The overall impression, then, is of an industry which, as a whole, is a little at sea. Offering the simple observation that it took some years before anybody saw too many profits from the internet, that content designers take time to find their rhythm with a new medium and markets take time to mature is likely to be little comfort to those who are in a situation where they have a lot of glossy, expensive content in the pipeline and very few customers volunteering to pay for it.
Media historians on the whole get paid far too little to be allowed to speak at such events, but had one snuck on stage s/he might have offered that insofar as we can make any general claims about media change, it is often very simple applications, with a quasi-didactic function, that ‘break’ new entertainment media. From the history of games we can see that Pong and its clones initiated arcade and home console gaming with bare-bones visuals and interactivity; cartridge-based hand-held gaming arrived with Tetris; and Snake showed us how to play with our 2G mobiles.
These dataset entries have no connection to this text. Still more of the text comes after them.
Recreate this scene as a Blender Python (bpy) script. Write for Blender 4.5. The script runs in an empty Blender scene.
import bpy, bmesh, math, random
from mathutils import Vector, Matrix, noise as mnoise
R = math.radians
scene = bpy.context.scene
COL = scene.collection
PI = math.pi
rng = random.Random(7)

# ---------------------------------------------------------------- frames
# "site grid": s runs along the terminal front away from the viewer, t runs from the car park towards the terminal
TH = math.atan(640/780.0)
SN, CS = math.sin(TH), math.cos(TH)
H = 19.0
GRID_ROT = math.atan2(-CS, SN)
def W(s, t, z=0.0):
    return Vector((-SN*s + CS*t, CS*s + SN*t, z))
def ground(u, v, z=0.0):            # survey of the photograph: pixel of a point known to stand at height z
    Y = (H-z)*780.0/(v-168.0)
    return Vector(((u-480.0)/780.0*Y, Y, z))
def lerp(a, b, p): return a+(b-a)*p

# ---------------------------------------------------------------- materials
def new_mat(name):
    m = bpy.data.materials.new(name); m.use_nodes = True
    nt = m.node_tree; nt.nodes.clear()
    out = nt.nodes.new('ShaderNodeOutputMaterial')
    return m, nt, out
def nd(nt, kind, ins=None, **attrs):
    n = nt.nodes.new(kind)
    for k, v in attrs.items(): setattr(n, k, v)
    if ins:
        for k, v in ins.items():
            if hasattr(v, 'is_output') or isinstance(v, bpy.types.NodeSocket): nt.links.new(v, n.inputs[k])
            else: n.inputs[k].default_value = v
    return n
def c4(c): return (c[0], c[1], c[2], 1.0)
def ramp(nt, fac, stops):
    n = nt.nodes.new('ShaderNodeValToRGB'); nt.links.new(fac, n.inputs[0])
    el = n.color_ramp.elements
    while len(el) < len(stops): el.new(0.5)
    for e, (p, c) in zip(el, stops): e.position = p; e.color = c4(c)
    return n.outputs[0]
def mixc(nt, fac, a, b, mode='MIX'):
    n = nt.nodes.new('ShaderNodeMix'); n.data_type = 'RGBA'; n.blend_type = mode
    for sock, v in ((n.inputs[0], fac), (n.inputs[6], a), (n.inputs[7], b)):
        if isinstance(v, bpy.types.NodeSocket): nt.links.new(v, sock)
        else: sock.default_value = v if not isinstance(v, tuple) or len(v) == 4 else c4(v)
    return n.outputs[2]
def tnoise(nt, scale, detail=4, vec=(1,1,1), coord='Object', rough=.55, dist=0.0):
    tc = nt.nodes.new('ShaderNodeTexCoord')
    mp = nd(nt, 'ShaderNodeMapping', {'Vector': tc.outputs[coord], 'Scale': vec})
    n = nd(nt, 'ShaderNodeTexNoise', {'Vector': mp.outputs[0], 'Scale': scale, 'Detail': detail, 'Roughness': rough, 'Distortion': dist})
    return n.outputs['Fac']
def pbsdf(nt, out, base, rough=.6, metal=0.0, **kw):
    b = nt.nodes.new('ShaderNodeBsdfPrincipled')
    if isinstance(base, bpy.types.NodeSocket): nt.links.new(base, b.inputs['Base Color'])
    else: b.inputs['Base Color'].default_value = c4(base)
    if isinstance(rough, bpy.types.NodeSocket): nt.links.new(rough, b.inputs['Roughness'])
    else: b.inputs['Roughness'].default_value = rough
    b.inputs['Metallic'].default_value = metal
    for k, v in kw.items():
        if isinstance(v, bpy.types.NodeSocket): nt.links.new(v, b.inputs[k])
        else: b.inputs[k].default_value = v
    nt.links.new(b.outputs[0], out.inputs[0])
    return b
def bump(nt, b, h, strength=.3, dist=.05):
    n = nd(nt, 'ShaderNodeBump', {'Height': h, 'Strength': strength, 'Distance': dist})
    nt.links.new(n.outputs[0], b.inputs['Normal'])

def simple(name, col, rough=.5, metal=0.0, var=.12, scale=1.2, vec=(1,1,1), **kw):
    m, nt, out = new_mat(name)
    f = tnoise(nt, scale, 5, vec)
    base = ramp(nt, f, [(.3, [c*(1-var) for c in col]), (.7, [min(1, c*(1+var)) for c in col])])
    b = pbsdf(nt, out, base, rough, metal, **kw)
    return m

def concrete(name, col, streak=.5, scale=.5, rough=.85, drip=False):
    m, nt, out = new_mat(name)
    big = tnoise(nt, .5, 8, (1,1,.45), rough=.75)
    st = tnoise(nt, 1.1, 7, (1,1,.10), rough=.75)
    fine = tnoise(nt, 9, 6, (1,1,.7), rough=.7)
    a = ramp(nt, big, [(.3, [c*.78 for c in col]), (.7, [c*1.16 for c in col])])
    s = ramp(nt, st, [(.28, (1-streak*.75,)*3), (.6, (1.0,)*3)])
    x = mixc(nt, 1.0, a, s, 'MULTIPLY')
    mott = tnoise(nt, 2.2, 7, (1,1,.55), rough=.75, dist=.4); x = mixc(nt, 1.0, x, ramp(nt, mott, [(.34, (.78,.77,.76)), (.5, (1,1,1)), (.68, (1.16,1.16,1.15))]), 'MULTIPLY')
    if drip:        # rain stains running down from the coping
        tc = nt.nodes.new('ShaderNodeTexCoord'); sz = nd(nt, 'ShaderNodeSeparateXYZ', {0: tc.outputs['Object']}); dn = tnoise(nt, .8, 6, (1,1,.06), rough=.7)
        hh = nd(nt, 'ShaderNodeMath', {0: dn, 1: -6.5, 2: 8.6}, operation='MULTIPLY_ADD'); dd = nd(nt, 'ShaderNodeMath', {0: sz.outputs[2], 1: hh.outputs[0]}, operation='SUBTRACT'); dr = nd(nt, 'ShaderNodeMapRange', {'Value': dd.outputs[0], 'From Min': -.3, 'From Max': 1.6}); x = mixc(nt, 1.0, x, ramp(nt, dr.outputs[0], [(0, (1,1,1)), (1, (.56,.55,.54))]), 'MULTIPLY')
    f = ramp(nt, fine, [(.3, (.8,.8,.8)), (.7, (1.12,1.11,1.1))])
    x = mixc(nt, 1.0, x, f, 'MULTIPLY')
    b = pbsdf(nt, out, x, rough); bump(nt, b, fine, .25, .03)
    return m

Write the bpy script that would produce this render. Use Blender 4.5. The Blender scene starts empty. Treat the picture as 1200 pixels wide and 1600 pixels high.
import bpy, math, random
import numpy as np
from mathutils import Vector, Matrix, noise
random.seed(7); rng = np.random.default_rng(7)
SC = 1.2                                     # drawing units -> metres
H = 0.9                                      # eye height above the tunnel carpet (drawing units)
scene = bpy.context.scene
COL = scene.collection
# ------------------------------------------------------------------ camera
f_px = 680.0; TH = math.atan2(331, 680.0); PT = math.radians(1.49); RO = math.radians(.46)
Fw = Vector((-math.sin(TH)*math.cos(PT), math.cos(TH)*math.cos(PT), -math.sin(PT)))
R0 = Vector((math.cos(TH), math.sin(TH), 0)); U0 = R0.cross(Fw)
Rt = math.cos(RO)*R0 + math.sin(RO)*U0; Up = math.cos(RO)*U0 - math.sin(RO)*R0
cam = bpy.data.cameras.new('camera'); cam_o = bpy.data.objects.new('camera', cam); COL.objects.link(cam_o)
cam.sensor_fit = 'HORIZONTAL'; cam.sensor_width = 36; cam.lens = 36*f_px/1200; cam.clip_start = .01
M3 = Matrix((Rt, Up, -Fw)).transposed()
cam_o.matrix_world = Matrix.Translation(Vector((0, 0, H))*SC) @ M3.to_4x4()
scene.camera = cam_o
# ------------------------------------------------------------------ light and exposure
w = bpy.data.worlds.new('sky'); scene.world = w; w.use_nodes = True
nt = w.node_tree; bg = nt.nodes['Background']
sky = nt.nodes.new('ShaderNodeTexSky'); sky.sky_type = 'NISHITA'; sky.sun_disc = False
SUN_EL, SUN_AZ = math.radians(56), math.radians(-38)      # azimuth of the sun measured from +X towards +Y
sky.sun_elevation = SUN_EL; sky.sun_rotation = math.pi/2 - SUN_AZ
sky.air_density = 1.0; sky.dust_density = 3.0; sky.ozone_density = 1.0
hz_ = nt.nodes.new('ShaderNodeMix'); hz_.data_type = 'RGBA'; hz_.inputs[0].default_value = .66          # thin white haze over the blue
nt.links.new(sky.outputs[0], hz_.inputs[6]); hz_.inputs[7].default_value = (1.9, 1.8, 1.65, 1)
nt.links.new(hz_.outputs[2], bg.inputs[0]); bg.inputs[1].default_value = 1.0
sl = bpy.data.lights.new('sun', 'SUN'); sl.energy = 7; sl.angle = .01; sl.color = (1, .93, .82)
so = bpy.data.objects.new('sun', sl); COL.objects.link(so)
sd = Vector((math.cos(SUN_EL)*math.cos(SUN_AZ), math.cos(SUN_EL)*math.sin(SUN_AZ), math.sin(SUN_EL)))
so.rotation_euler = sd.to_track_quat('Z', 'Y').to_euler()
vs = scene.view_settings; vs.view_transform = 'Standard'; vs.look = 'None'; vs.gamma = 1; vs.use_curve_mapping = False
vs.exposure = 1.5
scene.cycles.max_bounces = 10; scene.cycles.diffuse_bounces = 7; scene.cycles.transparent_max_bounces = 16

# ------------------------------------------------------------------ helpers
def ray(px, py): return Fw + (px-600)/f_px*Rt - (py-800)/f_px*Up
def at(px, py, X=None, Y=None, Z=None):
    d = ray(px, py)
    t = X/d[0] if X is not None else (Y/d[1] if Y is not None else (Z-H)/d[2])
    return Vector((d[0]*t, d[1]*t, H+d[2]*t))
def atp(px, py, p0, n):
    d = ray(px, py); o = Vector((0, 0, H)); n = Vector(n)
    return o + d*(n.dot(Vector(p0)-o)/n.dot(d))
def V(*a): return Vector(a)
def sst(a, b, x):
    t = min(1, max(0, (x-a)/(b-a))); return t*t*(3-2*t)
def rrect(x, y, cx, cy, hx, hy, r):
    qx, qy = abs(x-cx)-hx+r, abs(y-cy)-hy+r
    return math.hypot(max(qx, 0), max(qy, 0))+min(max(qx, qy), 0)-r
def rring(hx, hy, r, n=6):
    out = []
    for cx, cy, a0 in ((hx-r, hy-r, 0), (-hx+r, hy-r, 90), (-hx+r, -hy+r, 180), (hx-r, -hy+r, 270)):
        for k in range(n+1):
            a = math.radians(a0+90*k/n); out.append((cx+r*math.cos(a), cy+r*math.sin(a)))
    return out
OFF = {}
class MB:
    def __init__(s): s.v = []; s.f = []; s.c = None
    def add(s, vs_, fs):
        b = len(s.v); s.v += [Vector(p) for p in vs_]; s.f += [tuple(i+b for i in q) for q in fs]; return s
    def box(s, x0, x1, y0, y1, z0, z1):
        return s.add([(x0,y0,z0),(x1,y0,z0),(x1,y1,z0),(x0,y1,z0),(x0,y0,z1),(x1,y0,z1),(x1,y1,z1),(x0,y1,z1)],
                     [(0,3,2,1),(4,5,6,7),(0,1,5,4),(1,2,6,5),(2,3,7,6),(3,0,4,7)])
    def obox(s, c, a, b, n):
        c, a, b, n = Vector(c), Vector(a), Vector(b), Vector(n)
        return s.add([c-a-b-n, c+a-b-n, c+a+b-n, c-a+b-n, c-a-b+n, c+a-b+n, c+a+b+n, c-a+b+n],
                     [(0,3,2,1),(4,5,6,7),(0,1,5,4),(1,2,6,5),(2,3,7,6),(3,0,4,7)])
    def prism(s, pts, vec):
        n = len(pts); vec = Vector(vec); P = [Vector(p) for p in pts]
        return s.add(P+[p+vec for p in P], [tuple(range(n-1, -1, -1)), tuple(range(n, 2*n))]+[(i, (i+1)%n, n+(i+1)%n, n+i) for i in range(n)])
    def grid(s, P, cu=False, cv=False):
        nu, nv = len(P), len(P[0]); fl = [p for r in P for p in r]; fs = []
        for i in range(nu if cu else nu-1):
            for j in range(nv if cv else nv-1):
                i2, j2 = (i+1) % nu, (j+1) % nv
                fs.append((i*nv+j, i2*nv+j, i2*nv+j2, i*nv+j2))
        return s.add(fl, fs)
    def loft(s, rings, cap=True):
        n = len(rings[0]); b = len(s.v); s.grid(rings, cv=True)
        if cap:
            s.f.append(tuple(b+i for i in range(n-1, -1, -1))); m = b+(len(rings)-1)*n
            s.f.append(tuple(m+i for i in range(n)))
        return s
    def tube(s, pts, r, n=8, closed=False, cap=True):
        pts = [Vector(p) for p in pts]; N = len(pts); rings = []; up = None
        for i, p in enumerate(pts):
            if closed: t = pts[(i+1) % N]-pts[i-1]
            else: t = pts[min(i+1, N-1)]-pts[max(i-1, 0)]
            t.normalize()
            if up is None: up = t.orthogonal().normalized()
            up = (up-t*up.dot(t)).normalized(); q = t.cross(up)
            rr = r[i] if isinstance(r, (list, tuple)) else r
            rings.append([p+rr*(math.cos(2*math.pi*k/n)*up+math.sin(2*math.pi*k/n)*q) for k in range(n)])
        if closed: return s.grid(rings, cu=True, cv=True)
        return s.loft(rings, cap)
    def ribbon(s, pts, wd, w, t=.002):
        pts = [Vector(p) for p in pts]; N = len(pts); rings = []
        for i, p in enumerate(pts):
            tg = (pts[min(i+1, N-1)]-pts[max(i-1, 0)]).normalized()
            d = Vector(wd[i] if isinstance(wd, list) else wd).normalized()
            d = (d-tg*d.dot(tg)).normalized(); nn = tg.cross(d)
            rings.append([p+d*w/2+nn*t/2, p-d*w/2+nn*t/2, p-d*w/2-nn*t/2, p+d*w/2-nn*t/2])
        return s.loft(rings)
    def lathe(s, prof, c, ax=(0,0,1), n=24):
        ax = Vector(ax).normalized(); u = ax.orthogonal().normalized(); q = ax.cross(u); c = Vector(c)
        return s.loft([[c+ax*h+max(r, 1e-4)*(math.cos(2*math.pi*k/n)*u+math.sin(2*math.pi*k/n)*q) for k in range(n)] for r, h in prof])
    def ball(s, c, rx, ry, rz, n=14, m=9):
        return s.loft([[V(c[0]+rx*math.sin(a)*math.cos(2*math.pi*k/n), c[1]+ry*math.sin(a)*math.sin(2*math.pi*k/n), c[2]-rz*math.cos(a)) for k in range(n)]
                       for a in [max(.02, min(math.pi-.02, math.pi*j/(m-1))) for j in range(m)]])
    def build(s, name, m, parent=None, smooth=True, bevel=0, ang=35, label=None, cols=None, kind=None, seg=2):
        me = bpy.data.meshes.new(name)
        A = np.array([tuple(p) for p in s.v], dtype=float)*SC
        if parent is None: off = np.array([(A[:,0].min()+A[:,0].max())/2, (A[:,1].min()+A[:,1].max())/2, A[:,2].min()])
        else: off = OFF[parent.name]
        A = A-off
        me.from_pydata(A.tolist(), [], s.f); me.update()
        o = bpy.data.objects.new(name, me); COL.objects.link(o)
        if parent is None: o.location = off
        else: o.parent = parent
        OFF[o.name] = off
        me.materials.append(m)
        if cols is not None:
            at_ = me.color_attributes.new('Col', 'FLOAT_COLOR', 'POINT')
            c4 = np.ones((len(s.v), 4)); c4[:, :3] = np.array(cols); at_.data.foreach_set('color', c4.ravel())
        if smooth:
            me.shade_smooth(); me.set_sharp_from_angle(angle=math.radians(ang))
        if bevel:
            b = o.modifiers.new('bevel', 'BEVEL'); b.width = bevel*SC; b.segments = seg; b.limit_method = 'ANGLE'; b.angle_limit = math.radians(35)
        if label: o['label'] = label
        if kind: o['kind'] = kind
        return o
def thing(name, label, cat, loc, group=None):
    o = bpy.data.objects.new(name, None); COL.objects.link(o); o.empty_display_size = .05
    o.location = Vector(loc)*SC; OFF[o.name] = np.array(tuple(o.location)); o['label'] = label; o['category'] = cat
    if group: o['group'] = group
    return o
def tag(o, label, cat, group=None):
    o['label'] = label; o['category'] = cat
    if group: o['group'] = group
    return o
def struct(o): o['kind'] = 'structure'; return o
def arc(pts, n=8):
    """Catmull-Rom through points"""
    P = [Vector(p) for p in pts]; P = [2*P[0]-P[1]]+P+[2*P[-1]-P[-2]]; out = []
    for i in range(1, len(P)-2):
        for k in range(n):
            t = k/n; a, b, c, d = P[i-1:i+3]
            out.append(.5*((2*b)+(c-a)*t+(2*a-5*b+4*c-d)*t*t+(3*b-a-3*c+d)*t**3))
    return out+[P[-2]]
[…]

Content designers need to think not about shoehorning content from other media onto the one-inch screen, and relying on marketers to goad the audience into buying it, but about investing in content design (like Pocket Kingdom) that is sympathetic with and extensive of the characteristics of the medium, and new media educators and researchers need to think about how to conceptualise such design.
References
Foe, Scott (2005) ‘Creating games, community and entertainment.’ Presentation given at ‘Mobile Content World’ conference, Olympia, London, 15th-18th September 2005.
Pace, John (2005) ‘All aboard! Our screens are unmoored’, Metro Magazine, June.
Penev, Victor (2005) ‘The adult opportunity: Monetising mobile media.’ Presentation given at ‘Mobile Content World’ conference, Olympia, London, 15th-18th September 2005.
Price, Tanya (2005) ‘Made for mobile TV.’ Presentation given at ‘Mobile Content World’ conference, Olympia, London, 15th-18th September 2005.
Terrapinn B2B Media (2005) Mobile Content World Conference Workbook, London: Terrapinn.